Supplied records —
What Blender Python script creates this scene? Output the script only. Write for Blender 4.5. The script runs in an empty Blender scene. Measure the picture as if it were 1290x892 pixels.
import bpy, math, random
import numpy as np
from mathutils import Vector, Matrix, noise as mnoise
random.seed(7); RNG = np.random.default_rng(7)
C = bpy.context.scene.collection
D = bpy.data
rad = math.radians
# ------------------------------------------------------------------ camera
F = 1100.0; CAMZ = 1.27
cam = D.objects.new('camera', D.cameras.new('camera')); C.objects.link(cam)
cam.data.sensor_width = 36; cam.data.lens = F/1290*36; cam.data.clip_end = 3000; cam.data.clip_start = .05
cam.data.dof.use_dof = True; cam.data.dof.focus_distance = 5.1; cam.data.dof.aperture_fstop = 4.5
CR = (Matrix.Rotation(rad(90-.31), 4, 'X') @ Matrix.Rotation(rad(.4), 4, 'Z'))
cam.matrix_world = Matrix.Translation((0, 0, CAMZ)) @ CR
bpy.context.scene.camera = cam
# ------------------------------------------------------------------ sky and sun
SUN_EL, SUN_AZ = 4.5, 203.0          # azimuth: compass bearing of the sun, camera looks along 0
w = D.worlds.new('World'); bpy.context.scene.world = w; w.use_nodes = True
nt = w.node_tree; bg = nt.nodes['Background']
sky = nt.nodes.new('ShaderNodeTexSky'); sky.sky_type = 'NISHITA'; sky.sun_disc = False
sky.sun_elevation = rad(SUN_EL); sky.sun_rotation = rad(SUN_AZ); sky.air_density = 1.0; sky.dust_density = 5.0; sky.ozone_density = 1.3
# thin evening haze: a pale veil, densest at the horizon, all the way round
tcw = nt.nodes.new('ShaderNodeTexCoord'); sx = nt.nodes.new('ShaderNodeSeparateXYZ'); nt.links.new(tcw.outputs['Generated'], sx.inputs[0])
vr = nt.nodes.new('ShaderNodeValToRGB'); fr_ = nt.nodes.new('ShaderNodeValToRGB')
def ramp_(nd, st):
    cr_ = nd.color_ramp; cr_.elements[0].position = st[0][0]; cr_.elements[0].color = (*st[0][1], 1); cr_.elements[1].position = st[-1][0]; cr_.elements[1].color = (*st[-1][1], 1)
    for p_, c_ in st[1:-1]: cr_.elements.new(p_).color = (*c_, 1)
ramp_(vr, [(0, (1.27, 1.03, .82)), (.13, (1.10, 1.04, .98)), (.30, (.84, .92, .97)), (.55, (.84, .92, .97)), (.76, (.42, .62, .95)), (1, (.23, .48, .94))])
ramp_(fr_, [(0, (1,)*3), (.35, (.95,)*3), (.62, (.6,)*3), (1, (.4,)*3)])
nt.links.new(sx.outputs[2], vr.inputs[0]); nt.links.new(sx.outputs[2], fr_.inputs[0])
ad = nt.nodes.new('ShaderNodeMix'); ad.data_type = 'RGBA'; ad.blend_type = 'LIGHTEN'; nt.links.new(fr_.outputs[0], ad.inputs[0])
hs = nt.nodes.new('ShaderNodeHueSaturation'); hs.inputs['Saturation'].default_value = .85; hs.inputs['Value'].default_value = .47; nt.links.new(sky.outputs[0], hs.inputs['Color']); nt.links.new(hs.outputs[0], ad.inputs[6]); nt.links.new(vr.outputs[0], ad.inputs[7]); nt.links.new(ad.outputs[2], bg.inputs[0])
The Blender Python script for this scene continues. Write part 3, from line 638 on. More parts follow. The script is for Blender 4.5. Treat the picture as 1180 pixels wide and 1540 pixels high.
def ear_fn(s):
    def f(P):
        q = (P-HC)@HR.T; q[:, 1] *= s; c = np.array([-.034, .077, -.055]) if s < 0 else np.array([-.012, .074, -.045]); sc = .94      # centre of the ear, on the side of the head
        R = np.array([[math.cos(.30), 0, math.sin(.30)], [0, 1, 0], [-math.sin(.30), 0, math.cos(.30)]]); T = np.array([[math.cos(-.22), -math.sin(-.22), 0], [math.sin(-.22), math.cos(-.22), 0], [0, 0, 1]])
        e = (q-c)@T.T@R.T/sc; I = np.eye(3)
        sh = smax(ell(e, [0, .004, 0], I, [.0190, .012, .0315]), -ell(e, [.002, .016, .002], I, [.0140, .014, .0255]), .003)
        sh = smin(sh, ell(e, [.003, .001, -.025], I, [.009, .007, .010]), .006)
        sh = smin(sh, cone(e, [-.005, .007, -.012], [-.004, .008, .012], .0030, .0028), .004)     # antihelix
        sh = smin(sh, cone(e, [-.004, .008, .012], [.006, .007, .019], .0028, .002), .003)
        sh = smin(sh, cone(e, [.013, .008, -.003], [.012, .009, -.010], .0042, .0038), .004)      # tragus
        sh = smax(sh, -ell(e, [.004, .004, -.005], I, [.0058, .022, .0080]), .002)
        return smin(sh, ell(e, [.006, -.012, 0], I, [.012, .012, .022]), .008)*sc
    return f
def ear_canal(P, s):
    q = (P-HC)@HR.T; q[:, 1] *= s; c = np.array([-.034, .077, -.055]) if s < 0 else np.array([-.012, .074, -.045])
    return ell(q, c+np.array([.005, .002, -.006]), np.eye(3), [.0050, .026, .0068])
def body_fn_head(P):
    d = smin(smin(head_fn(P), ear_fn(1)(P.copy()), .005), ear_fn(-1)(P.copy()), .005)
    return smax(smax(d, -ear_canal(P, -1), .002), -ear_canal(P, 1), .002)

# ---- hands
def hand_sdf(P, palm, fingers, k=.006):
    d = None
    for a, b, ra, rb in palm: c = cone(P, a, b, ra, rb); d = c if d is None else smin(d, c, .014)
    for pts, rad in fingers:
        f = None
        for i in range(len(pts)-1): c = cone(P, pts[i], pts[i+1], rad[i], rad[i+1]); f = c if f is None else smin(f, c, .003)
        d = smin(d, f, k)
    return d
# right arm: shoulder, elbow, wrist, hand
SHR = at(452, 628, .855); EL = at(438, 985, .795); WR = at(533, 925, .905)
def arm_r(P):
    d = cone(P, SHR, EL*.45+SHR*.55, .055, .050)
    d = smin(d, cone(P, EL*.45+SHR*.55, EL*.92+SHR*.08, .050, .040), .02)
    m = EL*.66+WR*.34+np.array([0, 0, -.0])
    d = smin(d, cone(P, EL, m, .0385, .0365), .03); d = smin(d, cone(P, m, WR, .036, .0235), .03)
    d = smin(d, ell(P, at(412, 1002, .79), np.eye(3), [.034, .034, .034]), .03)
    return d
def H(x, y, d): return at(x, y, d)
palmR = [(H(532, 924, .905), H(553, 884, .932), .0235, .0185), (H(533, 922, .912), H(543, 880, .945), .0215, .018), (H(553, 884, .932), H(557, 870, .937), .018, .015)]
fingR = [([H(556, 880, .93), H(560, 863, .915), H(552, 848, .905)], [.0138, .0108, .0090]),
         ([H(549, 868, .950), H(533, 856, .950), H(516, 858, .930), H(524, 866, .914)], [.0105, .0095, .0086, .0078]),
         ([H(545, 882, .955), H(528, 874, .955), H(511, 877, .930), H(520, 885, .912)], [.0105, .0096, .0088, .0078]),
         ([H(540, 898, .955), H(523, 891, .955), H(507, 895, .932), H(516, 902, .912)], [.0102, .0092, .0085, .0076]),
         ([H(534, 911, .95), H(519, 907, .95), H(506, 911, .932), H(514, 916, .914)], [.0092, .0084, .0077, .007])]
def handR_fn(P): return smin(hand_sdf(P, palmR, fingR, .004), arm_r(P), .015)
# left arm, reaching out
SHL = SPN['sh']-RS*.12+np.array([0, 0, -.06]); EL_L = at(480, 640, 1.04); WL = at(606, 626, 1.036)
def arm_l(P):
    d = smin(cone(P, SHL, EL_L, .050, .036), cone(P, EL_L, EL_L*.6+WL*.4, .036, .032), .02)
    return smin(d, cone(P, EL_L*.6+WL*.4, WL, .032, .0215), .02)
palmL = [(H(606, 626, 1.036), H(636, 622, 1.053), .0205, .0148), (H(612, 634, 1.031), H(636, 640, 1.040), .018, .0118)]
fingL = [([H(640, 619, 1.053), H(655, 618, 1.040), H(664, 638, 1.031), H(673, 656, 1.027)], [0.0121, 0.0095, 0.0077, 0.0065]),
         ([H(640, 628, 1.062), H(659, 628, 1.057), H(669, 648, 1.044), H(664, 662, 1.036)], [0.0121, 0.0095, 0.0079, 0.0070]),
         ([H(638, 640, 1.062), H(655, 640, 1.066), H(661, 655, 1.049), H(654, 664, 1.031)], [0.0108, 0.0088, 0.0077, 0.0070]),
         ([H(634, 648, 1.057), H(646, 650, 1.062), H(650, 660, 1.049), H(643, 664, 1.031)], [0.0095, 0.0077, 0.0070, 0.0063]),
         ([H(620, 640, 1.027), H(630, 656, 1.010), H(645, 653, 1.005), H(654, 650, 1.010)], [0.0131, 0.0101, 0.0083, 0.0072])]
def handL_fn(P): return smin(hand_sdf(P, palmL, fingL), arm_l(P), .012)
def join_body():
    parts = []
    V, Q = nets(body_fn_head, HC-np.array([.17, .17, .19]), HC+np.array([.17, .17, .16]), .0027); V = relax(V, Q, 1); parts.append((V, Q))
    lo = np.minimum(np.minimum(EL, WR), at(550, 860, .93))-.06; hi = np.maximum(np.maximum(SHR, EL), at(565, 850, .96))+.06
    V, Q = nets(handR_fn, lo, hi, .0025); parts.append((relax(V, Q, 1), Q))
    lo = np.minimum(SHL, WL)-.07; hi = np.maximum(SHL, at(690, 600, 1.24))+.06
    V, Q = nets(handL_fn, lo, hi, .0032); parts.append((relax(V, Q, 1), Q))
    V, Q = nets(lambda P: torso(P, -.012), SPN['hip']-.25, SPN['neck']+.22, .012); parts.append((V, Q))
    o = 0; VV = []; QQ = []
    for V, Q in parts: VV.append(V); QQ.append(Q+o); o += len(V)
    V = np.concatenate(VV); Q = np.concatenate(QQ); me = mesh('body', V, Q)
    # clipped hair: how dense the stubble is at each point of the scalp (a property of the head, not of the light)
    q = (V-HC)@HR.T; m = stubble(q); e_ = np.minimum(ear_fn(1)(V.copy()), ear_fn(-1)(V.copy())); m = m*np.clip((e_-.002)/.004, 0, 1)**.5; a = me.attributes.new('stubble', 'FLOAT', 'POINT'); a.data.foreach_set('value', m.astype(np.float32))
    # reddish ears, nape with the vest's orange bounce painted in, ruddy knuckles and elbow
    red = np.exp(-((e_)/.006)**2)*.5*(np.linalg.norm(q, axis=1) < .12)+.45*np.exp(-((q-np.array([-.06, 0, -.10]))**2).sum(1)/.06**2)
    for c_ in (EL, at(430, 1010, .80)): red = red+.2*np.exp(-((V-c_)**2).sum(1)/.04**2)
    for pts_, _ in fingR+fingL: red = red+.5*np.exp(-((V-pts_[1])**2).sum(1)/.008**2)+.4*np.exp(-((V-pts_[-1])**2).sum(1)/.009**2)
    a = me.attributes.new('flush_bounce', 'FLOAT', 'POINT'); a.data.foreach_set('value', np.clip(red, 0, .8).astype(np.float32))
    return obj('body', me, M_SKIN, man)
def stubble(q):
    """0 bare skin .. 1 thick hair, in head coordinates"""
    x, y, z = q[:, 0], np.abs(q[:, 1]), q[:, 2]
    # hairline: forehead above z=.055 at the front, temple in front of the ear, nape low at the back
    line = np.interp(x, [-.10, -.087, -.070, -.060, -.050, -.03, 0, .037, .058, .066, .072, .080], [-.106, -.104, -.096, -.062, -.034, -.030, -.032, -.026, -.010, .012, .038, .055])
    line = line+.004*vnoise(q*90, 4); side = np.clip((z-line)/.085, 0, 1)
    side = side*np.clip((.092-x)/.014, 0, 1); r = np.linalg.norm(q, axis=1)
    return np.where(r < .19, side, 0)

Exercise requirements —
Output exactly the lines of the material above from the one containing "The Blender Python" up to and including the one containing "-ear_canal(P, 1), .002)".

The result —
The Blender Python script for this scene continues. Write part 3, from line 638 on. More parts follow. The script is for Blender 4.5. Treat the picture as 1180 pixels wide and 1540 pixels high.
def ear_fn(s):
    def f(P):
        q = (P-HC)@HR.T; q[:, 1] *= s; c = np.array([-.034, .077, -.055]) if s < 0 else np.array([-.012, .074, -.045]); sc = .94      # centre of the ear, on the side of the head
        R = np.array([[math.cos(.30), 0, math.sin(.30)], [0, 1, 0], [-math.sin(.30), 0, math.cos(.30)]]); T = np.array([[math.cos(-.22), -math.sin(-.22), 0], [math.sin(-.22), math.cos(-.22), 0], [0, 0, 1]])
        e = (q-c)@T.T@R.T/sc; I = np.eye(3)
        sh = smax(ell(e, [0, .004, 0], I, [.0190, .012, .0315]), -ell(e, [.002, .016, .002], I, [.0140, .014, .0255]), .003)
        sh = smin(sh, ell(e, [.003, .001, -.025], I, [.009, .007, .010]), .006)
        sh = smin(sh, cone(e, [-.005, .007, -.012], [-.004, .008, .012], .0030, .0028), .004)     # antihelix
        sh = smin(sh, cone(e, [-.004, .008, .012], [.006, .007, .019], .0028, .002), .003)
        sh = smin(sh, cone(e, [.013, .008, -.003], [.012, .009, -.010], .0042, .0038), .004)      # tragus
        sh = smax(sh, -ell(e, [.004, .004, -.005], I, [.0058, .022, .0080]), .002)
        return smin(sh, ell(e, [.006, -.012, 0], I, [.012, .012, .022]), .008)*sc
    return f
def ear_canal(P, s):
    q = (P-HC)@HR.T; q[:, 1] *= s; c = np.array([-.034, .077, -.055]) if s < 0 else np.array([-.012, .074, -.045])
    return ell(q, c+np.array([.005, .002, -.006]), np.eye(3), [.0050, .026, .0068])
def body_fn_head(P):
    d = smin(smin(head_fn(P), ear_fn(1)(P.copy()), .005), ear_fn(-1)(P.copy()), .005)
    return smax(smax(d, -ear_canal(P, -1), .002), -ear_canal(P, 1), .002)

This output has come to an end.